■ Work to do ■
Will you output all of the data below exactly, omitting the images?

◆ ◆ ◆ ◆ ◆ ◆ ◆

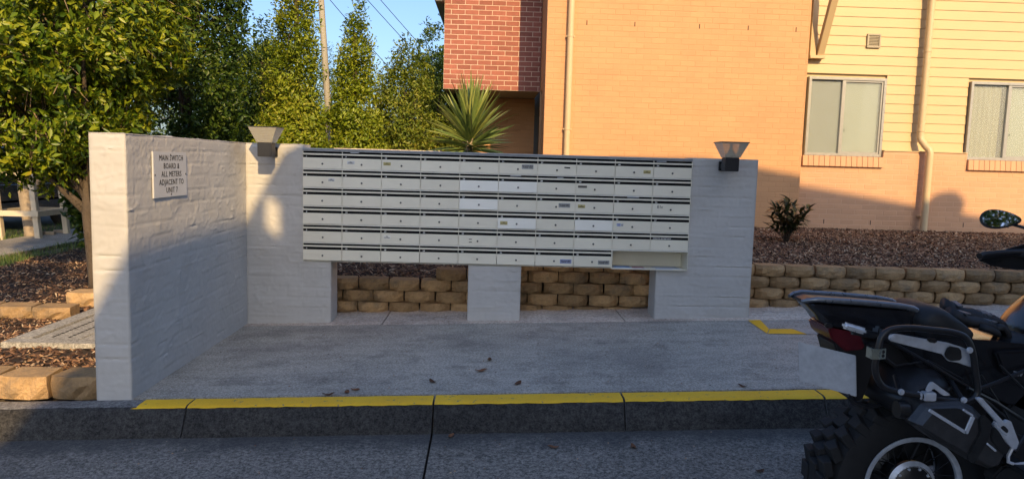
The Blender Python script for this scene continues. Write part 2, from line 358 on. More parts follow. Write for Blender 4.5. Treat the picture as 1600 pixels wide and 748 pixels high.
def npmesh(name, V, F, mat, smooth=False):
    """fast mesh from numpy arrays, F is (n,3) or (n,4)"""
    me = bpy.data.meshes.new(name); V = np.asarray(V, np.float32); F = np.asarray(F, np.int32); k = F.shape[1]
    me.vertices.add(len(V)); me.vertices.foreach_set('co', V.ravel())
    me.loops.add(F.size); me.loops.foreach_set('vertex_index', F.ravel())
    me.polygons.add(len(F)); me.polygons.foreach_set('loop_start', np.arange(0, F.size, k, dtype=np.int32))
    me.update(calc_edges=True); me.materials.append(mat)
    if smooth: me.shade_smooth()
    return me
def npobj(name, V, F, mat, parent=None, smooth=False):
    V = np.asarray(V, float) - np.array(wloc(parent))
    o = bpy.data.objects.new(name, npmesh(name, V, F, mat, smooth)); COL.objects.link(o); o.parent = parent; return o
FONT_CACHE = {}
def text_mesh(body, size, mat, ax='CENTER', ay='CENTER', space=1.0, ext=0.0004, bold=0.0, line=1.0):
    """lettering as a thin solid mesh in the local XZ plane, facing -Y"""
    key = (body, size, mat.name, ax)
    if key in FONT_CACHE: return FONT_CACHE[key]
    c = bpy.data.curves.new('lettering', 'FONT'); c.body = body; c.size = size; c.align_x = ax; c.align_y = ay
    c.extrude = ext; c.offset = bold; c.space_character = space; c.resolution_u = 2; c.space_line = line
    o = bpy.data.objects.new('lettering', c); COL.objects.link(o)
    bpy.context.view_layer.update()
    me = bpy.data.meshes.new_from_object(o.evaluated_get(bpy.context.evaluated_depsgraph_get()))
    bpy.data.objects.remove(o); bpy.data.curves.remove(c)
    me.transform(Matrix.Rotation(math.pi/2, 4, 'X')); me.name = 'lettering'
    me.materials.clear(); me.materials.append(mat); FONT_CACHE[key] = me
    return me
def vnoise(x, y, seed, sx, sy=None):
    """smooth 2D value noise on arrays"""
    sy = sy or sx; r = np.random.default_rng(seed).random((128, 128))
    u, v = np.asarray(x)*sx + 1000, np.asarray(y)*sy + 1000
    i, j = np.floor(u).astype(int), np.floor(v).astype(int); a, b = u-i, v-j
    a, b = a*a*(3-2*a), b*b*(3-2*b); i, j, i1, j1 = i % 128, j % 128, (i+1) % 128, (j+1) % 128
    return (r[i, j]*(1-a)+r[i1, j]*a)*(1-b) + (r[i, j1]*(1-a)+r[i1, j1]*a)*b
def zs(x): return 0.034*np.clip(x, -12, 12) - 0.02        # the paving rises to the right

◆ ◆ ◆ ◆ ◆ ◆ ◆

■ Answer ■
The Blender Python script for this scene continues. Write part 2, from line 358 on. More parts follow. Write for Blender 4.5. Treat the picture as 1600 pixels wide and 748 pixels high.
def npmesh(name, V, F, mat, smooth=False):
    """fast mesh from numpy arrays, F is (n,3) or (n,4)"""
    me = bpy.data.meshes.new(name); V = np.asarray(V, np.float32); F = np.asarray(F, np.int32); k = F.shape[1]
    me.vertices.add(len(V)); me.vertices.foreach_set('co', V.ravel())
    me.loops.add(F.size); me.loops.foreach_set('vertex_index', F.ravel())
    me.polygons.add(len(F)); me.polygons.foreach_set('loop_start', np.arange(0, F.size, k, dtype=np.int32))
    me.update(calc_edges=True); me.materials.append(mat)
    if smooth: me.shade_smooth()
    return me
def npobj(name, V, F, mat, parent=None, smooth=False):
    V = np.asarray(V, float) - np.array(wloc(parent))
    o = bpy.data.objects.new(name, npmesh(name, V, F, mat, smooth)); COL.objects.link(o); o.parent = parent; return o
FONT_CACHE = {}
def text_mesh(body, size, mat, ax='CENTER', ay='CENTER', space=1.0, ext=0.0004, bold=0.0, line=1.0):
    """lettering as a thin solid mesh in the local XZ plane, facing -Y"""
    key = (body, size, mat.name, ax)
    if key in FONT_CACHE: return FONT_CACHE[key]
    c = bpy.data.curves.new('lettering', 'FONT'); c.body = body; c.size = size; c.align_x = ax; c.align_y = ay
    c.extrude = ext; c.offset = bold; c.space_character = space; c.resolution_u = 2; c.space_line = line
    o = bpy.data.objects.new('lettering', c); COL.objects.link(o)
    bpy.context.view_layer.update()
    me = bpy.data.meshes.new_from_object(o.evaluated_get(bpy.context.evaluated_depsgraph_get()))
    bpy.data.objects.remove(o); bpy.data.curves.remove(c)
    me.transform(Matrix.Rotation(math.pi/2, 4, 'X')); me.name = 'lettering'
    me.materials.clear(); me.materials.append(mat); FONT_CACHE[key] = me
    return me
def vnoise(x, y, seed, sx, sy=None):
    """smooth 2D value noise on arrays"""
    sy = sy or sx; r = np.random.default_rng(seed).random((128, 128))
    u, v = np.asarray(x)*sx + 1000, np.asarray(y)*sy + 1000
    i, j = np.floor(u).astype(int), np.floor(v).astype(int); a, b = u-i, v-j
    a, b = a*a*(3-2*a), b*b*(3-2*b); i, j, i1, j1 = i % 128, j % 128, (i+1) % 128, (j+1) % 128
    return (r[i, j]*(1-a)+r[i1, j]*a)*(1-b) + (r[i, j1]*(1-a)+r[i1, j1]*a)*b
def zs(x): return 0.034*np.clip(x, -12, 12) - 0.02        # the paving rises to the right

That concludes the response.